The takeover battle for Morrisons is on course to go to auction in the coming weeks after a bidding war failed to settle its future ownership.
The UK’s fourth-largest supermarket chain said on Wednesday that it was in talks with the two US private equity suitors and the Takeover Panel, which governs takeover deals, regarding an auction procedure.
Morrisons agreed last month a £7bn bid from Clayton, Dubilier & Rice (CD&R) after rejecting an earlier offer of £5.5bn.
CD&R’s latest offer is worth 285 pence per Morrisons share.
Morrisons shares were trading at 292.6p on Wednesday, indicating that investors are hoping for a higher offer.
A rival consortium led by Softbank-owned Fortress Investment Group could still trump that bid.
Fortress had earlier offered £6.7bn.
Morrisons said any auction process would be followed by shareholder meetings to vote on the offer, or offers, on the table.
The company’s board would be expected to recommend one bid.
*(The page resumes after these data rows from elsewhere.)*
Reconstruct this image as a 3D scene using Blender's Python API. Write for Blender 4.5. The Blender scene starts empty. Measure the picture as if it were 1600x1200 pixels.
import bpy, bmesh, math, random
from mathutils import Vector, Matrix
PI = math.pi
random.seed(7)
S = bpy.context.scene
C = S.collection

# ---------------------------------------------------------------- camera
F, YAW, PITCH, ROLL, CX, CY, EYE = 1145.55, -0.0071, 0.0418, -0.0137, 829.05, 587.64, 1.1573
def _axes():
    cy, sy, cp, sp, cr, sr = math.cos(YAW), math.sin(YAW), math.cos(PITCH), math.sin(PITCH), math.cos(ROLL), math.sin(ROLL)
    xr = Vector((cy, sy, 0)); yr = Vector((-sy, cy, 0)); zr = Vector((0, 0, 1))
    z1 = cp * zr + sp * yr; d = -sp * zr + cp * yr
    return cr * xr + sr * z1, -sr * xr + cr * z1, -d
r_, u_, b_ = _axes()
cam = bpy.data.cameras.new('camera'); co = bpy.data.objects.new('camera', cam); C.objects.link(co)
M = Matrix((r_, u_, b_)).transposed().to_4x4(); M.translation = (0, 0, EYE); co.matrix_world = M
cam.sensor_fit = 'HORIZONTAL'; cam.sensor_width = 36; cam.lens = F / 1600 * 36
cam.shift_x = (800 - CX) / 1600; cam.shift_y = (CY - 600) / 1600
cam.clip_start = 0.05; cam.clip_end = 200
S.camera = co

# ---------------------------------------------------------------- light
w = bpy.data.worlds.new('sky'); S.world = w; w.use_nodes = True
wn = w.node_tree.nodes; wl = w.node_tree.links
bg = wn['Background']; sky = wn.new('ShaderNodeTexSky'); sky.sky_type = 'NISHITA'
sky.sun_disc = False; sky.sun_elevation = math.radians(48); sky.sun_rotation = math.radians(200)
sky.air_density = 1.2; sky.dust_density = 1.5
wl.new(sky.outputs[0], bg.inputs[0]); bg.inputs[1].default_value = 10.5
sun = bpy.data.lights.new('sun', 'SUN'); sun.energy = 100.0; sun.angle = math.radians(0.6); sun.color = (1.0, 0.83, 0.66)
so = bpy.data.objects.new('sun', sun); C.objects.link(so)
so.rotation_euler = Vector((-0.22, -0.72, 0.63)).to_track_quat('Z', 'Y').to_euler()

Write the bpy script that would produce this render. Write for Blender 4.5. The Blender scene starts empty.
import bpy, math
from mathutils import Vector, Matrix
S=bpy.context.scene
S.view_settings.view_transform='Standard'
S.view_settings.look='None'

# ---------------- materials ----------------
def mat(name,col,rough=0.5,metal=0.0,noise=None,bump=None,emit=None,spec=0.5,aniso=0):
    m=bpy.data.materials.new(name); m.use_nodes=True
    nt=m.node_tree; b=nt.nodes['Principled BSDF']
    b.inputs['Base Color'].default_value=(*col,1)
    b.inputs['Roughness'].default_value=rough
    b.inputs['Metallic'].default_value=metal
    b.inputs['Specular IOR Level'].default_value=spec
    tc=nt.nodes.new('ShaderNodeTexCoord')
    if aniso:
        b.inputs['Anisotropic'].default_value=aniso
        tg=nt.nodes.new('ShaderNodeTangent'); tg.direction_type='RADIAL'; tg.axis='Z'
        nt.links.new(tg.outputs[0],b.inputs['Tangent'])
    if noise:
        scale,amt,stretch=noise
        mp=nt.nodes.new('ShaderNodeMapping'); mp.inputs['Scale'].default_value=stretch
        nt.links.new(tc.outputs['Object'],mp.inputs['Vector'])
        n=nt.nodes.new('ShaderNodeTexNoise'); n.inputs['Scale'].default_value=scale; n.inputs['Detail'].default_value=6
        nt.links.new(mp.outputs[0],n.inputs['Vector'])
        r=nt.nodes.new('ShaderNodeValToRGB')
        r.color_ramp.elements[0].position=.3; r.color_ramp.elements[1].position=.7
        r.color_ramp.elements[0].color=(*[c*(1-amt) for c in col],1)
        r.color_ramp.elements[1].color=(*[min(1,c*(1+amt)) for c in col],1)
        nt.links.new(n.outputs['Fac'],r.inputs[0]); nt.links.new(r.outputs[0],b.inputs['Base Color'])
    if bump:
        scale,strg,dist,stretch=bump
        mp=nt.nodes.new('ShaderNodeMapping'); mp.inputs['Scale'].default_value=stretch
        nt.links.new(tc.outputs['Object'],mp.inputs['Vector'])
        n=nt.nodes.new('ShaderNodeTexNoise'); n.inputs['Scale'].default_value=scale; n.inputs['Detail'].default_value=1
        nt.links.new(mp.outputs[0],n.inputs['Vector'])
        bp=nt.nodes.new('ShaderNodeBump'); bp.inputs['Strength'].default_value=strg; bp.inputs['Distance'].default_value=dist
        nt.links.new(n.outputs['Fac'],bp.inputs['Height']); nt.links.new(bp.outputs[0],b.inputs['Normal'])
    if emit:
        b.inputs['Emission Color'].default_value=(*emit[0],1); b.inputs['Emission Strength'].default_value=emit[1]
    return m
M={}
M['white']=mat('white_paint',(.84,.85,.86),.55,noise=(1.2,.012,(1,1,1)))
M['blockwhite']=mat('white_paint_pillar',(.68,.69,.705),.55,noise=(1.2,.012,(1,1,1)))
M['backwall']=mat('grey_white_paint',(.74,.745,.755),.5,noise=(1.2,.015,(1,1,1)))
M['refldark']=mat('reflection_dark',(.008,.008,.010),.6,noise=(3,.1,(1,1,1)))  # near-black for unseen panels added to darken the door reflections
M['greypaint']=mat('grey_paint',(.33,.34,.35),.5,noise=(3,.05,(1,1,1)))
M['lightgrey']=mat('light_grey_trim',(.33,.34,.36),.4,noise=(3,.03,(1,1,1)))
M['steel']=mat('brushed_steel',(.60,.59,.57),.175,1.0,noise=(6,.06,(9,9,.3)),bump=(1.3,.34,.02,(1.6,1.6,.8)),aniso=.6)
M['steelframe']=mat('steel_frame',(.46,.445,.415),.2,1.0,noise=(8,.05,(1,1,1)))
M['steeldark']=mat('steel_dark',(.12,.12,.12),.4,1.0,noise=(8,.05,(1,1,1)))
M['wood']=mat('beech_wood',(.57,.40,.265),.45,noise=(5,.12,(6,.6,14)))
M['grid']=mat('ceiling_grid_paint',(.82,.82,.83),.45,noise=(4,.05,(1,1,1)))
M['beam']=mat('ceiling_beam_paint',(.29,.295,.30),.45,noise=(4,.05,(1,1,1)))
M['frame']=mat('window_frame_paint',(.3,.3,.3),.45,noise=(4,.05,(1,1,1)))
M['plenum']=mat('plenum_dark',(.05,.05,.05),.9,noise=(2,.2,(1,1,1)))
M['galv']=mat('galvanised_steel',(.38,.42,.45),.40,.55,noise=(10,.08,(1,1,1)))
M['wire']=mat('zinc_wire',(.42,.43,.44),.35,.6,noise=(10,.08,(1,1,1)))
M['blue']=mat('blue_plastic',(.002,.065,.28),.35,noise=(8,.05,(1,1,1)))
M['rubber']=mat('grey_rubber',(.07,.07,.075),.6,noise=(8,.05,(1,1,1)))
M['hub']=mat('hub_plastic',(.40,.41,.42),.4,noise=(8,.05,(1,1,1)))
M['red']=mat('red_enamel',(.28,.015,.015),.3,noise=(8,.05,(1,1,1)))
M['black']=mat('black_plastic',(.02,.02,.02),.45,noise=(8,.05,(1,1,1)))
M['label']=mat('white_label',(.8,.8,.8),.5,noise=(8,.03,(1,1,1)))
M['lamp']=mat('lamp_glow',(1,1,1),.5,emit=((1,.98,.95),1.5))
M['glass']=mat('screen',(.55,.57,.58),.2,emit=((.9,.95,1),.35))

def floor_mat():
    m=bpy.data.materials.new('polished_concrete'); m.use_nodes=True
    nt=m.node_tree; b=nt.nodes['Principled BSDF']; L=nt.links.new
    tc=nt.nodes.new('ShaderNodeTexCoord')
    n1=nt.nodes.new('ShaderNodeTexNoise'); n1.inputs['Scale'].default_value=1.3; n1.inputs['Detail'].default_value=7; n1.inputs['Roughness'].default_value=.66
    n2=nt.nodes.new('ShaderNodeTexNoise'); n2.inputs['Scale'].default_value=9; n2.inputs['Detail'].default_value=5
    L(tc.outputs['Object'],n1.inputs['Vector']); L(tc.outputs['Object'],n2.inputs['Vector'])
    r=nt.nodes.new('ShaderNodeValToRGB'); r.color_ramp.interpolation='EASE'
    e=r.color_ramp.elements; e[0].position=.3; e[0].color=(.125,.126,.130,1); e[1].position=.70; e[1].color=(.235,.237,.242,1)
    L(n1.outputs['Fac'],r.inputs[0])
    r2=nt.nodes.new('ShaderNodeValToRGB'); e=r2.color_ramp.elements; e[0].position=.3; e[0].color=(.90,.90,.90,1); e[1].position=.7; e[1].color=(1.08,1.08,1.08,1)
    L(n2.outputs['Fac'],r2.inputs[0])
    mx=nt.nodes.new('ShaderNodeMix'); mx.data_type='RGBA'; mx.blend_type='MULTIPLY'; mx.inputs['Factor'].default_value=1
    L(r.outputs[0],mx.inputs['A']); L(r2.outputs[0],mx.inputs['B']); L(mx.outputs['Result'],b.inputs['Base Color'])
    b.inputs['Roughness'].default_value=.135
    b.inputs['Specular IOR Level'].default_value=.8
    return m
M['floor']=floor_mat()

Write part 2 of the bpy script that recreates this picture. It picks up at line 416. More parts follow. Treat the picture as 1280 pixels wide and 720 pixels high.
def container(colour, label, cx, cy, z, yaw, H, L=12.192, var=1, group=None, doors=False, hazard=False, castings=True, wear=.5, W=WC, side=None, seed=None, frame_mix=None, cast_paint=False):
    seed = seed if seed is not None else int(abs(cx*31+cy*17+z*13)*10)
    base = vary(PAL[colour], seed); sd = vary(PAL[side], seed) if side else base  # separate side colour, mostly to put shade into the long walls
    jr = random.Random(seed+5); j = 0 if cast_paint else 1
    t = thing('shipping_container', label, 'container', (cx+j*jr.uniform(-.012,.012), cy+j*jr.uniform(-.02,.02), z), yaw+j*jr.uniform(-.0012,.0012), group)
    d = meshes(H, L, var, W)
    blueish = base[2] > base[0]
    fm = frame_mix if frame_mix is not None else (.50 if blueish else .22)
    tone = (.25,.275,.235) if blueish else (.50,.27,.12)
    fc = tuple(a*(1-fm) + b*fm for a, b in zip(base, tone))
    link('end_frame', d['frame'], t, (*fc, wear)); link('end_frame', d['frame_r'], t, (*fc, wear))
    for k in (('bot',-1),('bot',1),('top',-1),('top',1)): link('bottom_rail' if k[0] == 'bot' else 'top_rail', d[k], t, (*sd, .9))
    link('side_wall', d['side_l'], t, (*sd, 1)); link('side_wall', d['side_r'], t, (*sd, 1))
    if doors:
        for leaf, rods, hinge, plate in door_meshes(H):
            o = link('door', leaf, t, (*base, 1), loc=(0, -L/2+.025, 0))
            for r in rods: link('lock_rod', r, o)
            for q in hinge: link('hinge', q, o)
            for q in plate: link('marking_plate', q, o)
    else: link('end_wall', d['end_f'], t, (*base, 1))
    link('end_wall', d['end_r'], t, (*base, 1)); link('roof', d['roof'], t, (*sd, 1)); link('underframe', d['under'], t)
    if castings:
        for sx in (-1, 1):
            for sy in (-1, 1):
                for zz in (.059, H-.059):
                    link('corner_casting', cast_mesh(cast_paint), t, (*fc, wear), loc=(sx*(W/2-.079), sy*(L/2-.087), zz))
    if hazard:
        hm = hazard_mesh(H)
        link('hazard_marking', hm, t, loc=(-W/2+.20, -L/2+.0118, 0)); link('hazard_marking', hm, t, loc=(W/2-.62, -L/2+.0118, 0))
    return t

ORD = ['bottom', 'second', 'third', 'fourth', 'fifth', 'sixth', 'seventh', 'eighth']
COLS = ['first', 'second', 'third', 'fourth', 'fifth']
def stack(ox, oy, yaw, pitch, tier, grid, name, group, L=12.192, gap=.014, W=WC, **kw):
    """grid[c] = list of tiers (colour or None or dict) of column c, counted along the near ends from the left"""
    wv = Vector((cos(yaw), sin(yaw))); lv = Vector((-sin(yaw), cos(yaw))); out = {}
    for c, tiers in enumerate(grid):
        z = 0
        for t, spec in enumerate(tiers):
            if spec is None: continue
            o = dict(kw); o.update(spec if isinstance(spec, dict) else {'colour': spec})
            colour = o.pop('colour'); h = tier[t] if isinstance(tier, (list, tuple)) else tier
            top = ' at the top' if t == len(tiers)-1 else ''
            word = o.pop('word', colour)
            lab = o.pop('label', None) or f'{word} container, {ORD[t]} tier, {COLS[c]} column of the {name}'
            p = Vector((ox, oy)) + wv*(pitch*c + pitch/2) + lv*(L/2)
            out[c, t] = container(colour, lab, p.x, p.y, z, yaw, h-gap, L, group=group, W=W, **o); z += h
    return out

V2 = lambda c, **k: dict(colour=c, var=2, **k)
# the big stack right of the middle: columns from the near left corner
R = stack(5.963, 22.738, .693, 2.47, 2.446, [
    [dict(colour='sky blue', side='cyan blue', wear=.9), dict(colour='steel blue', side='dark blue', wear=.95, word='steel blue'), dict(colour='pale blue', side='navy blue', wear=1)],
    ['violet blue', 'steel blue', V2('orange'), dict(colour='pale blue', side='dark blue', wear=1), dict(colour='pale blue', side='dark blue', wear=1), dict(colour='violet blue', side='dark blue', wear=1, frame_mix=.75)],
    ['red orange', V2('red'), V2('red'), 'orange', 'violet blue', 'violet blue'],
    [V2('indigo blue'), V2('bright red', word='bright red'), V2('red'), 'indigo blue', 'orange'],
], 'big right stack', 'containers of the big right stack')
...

Morrisons said it expected a scheme document on CD&R’s offer to be posted to shareholders around 25 September.
It was for the Panel to announce dates for any auction, the company added, though it expected an investor vote to take place on a date in or around the week beginning 18 October.
The prospect of a takeover has prompted concerns from MPs about the potential for new owners selling off property assets or reducing the rights of workers.
The original Fortress-led deal agreed by the Morrisons board included commitments to the current management team, strategy and its £10 per hour shop floor wage.
In its updated offer document, CD&R said it recognised the “strong heritage” of Morrisons and that it will further build on its long-standing strengths.
The firm indicated that it was not planning big changes in the management of the Morrisons property portfolio.